MANAMA, (Reuters) – The ruling council of world soccer’s governing body ousted chief ethics investigator Cornel Borbely and ethics judge Hans-Joachim Eckert yesterday in a move the pair labelled as “de facto the end of FIFA’s reform efforts”.
FIFA had issued a statement yesterday saying Colombian investigator Maria Claudia Rojas had been nominated as the new head of the investigatory chamber with Vassilios Skouris of Greece, a former president of the European Court of Justice, put forward as head of the adjudicatory chamber.
Several dozen soccer officials, mainly from Latin America, were indicted in the United States in 2015 on corruption-related charges, sparking the worst crisis in FIFA’s history. German Eckert and Swiss Borbely were at the forefront of efforts to clear up corruption in the organisation and had expressed a desire to continue the work beyond the end of their current mandates, which run until tomorrow’s FIFACongress. But the decision not to nominate the pair for another term in their roles led to a strident response.

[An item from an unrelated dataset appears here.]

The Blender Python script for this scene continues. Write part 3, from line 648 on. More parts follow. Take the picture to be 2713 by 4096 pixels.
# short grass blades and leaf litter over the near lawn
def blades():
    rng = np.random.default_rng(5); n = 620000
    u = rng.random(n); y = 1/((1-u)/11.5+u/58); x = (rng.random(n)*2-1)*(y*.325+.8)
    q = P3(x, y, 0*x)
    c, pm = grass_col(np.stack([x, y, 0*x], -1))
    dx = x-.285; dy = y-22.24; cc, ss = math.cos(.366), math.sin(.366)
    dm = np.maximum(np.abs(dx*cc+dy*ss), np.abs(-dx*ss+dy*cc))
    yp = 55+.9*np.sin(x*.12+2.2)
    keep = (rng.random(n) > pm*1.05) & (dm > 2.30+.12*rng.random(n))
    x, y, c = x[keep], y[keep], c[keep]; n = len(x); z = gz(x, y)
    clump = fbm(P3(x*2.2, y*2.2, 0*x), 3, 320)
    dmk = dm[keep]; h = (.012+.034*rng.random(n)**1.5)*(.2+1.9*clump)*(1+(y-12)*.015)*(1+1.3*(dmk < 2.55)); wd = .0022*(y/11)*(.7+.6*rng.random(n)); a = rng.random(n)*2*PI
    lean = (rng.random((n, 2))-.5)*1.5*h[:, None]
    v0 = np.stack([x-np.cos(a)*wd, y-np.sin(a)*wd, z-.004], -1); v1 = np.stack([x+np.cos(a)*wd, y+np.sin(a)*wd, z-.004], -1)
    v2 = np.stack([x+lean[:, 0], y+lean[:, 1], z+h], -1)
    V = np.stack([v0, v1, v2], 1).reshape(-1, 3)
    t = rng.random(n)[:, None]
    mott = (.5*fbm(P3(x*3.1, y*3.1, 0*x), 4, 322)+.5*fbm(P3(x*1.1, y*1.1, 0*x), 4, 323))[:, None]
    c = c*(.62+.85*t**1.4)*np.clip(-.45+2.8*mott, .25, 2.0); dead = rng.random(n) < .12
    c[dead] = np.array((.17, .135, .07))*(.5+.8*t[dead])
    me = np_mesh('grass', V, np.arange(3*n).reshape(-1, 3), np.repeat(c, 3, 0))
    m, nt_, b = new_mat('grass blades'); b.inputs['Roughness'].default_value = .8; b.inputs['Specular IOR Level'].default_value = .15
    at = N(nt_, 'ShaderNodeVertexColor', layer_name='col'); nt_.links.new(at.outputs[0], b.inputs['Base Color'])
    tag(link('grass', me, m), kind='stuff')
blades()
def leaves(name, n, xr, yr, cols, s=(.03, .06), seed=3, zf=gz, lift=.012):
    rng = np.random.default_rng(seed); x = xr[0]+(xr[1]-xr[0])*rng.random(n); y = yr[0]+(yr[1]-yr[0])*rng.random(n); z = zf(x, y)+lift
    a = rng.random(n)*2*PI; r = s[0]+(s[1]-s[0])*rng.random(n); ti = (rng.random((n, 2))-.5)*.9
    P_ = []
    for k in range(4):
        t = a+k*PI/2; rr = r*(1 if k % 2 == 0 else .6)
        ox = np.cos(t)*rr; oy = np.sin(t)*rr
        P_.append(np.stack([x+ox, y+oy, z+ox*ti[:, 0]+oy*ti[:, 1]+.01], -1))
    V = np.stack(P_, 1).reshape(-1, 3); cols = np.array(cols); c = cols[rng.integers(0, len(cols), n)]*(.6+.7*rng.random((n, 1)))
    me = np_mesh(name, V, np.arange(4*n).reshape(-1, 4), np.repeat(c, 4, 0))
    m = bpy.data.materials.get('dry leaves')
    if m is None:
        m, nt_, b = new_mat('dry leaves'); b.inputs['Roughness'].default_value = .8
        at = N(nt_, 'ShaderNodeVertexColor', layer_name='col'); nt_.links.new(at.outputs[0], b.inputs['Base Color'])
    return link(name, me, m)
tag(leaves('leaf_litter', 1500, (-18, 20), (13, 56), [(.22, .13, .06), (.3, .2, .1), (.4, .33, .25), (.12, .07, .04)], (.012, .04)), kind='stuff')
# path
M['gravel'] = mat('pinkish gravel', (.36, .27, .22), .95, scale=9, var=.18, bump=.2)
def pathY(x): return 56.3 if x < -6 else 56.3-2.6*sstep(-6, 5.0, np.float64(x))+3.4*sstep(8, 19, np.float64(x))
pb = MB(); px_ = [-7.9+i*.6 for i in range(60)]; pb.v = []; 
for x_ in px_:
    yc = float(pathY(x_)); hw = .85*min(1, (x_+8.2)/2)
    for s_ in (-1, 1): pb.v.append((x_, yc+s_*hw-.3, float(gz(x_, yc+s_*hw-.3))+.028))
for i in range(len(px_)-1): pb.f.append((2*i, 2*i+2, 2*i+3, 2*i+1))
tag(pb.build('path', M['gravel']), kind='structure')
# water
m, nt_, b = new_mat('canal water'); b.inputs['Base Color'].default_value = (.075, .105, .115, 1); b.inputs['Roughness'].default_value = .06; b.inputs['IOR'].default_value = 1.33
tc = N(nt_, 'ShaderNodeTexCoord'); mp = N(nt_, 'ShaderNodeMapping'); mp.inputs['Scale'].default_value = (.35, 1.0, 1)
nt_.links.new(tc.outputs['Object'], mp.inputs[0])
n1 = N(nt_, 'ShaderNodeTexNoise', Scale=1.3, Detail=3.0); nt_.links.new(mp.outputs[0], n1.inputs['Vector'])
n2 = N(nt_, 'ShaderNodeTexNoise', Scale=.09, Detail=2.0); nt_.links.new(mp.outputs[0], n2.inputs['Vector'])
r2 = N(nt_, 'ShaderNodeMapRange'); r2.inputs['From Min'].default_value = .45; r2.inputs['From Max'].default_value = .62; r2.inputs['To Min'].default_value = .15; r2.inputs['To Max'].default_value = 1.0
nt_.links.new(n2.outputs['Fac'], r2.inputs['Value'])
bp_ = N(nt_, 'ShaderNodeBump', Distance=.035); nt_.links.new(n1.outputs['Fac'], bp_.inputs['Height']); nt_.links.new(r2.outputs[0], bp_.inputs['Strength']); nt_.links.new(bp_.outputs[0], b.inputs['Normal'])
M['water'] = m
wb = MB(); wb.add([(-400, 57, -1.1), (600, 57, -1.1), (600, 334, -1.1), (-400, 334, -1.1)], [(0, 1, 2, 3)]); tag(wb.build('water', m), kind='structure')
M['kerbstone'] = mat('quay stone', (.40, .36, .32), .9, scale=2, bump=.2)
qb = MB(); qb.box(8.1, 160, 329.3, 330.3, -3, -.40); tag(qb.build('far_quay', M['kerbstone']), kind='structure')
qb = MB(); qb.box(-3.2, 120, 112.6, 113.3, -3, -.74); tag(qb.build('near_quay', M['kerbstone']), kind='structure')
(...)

“The impending non-election will set the work of the Ethics Committee far back and is de facto the end of FIFA’s reform efforts. It must be assumed that entire FIFA will suffer from this decision in the medium and long term,” said a statement from Borbely and Eckert.
“The work of a credible and independent Ethics Committee is an important part of the FIFA reforms whose goal was to restore the trust of the public and other stakeholders.
“Since 2015 the Investigatory Chamber has carried out 194 investigations and the Adjudicatory Chamber has sentenced more than 70 officials,” the statement added.
Among the officials banned from the sport were former FIFA President Sepp Blatter and Secretary General Jerome Valcke. FIFA president Gianni Infantino was also investigated by the Ethics Committee but was cleared in August 2016.
Current FIFA senior vice-president Angel Villar Llona was fined by the committee in November, 2015, for failing to cooperate with an investigation into the contest to host the 2018 and 2022 World Cups. The FIFA statement on the council’s decisions made no reference to Borbely or Eckert nor was there any explanation for their removal. “The non-election will lead to long delays in current investigations and proceedings, and complicate the prosecution of violations of the Code of Ethics,” said the statement from the outgoing pair. “It appears that the heads of FIFA have attached greater weight to their own and political interests than to the long-term interests of FIFA. They have accepted jeopardizing FIFA’s integrity, and, hence, the future of the game,” it said.
The nominations of Rojas and Skouris, along with other proposed heads of committees, will be put to a vote of the fullFIFA Congress tomorrow.
The changes to the Ethics Committee follow the resignation of former reform and compliance chief Domenico Scala last year. He argued that the independent committees had been undermined by changes made by FIFA president Infantino, who denied the accusation.